The strategy update came as Standard Chartered reported a pretax loss of $139 million in the third quarter, driven by its winding down of some businesses, depressed commodity prices and challenging conditions in several crucial markets, including China.
- “I, and everyone on our management team and our board, is well aware of the challenges we face,” Mr. Winters said on a conference call with journalists on Tuesday, “and recognize that we need to take very substantial action to deliver this plan that we set out.”
“We are highly confident that we’re going to generate the underlying value that this franchise has been able to deliver at many points in the past and is consistent with the strong underlying nature of our franchise,” he added.

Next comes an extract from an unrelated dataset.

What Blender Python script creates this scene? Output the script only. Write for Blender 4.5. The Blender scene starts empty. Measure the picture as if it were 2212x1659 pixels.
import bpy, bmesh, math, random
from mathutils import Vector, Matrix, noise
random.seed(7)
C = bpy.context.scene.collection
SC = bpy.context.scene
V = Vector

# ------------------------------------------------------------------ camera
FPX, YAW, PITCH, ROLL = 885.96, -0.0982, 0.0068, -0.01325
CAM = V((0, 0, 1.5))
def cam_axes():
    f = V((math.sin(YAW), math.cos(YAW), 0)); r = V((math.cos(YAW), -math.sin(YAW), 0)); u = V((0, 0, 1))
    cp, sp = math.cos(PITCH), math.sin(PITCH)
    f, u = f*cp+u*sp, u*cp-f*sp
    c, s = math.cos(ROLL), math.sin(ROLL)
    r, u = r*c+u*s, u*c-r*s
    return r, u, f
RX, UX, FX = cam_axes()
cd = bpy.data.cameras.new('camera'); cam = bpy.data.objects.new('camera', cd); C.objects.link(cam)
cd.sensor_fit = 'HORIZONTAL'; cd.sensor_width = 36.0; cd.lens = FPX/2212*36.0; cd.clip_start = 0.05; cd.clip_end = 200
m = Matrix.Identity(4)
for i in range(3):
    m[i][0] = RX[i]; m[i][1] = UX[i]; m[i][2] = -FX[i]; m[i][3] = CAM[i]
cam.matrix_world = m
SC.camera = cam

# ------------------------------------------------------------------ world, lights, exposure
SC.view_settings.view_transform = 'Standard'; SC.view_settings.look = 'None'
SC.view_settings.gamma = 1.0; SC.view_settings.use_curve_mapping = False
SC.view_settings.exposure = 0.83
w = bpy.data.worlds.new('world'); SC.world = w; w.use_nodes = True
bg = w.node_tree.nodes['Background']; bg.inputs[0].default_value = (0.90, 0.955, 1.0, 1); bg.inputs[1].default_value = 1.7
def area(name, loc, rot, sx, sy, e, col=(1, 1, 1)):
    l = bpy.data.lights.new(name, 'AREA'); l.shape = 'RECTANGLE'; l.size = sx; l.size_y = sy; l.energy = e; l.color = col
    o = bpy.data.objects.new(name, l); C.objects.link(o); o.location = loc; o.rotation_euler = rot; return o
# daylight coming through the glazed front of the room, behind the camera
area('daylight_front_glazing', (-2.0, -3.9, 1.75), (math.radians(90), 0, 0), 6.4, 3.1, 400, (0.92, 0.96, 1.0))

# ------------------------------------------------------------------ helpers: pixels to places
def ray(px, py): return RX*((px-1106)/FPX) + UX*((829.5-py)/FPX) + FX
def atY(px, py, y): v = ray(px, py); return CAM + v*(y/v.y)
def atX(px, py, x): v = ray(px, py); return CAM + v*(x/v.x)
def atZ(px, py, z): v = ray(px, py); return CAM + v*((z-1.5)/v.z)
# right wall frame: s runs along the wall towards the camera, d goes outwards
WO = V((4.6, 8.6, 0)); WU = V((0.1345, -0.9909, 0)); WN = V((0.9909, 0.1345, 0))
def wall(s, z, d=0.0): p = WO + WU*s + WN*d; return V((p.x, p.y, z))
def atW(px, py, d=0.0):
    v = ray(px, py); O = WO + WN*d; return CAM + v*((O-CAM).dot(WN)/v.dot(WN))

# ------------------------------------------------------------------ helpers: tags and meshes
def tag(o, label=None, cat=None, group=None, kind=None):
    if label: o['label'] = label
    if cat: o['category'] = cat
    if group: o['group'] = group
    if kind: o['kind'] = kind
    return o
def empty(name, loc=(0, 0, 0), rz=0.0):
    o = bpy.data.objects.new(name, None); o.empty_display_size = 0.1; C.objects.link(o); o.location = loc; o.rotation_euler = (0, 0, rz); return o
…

Shares of Standard Chartered declined 8.7 percent to 651.2 pence, or about $10.05, a share in midday trading in London on Tuesday. Its shares also declined in Asia on Tuesday.
As part of the overhaul, Mr. Winters had said that the bank would have three main divisions (corporate and investment banking, commercial and private banking, and retail banking) and that the management team would report directly to him.
Standard Chartered also said on Tuesday that its corporate and institutional banking unit would look to reduce the number of its products that were “capital intensive”and would seek to reduce the so-called risk-weighted assets by $50 billion in the unit.